Take 'New Shutters' for example, a gentle romanza in ¾ in which Creed berates a window (in Italian) for blocking the view to his lover; or 'Kid Yourself' which teases with stark, unaccompanied repetition of the song title, before a house-y stab of female backing vocals chucks you one way and then a rhythmic bass line the other. You could legitimately dance to 'You Return' and 'Pass Them On' draws a direct felt-pen line between Creed and Ivor Cutler, whose influence (incidental or not) bleeds through in absurdities, expletives and the genuine tenderness of his delivery.

The second half of the record gives way to three extended orchestral pieces. Creed has dabbled in classical composition before, but instead of toying with the nature of the material – likening a scale in G to a pile of Elastoplast or bricks – he has pulled off something deft and dramatic. On paper, their Cage-ian playfulness might be more evident, but in practice those schemas quietly recede in favour of an uncluttered and gently grandiose classical music that's genuinely impressive.

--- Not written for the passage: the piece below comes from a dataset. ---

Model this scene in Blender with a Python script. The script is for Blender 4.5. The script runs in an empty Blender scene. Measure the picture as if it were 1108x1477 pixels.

It'd be inaccurate to say that Creed had let go of systems and sequences entirely - his lyrics are cyclical and simple – but it's formulaic in the best way, like three chord punk – a communal uproar, gleeful and energising in repetition, rather than seeming predictable or stuck. Mind Trap is a triumph of feelings over ideas, of making sounds bigger and more mobile than the spaces (or heads) that contain them.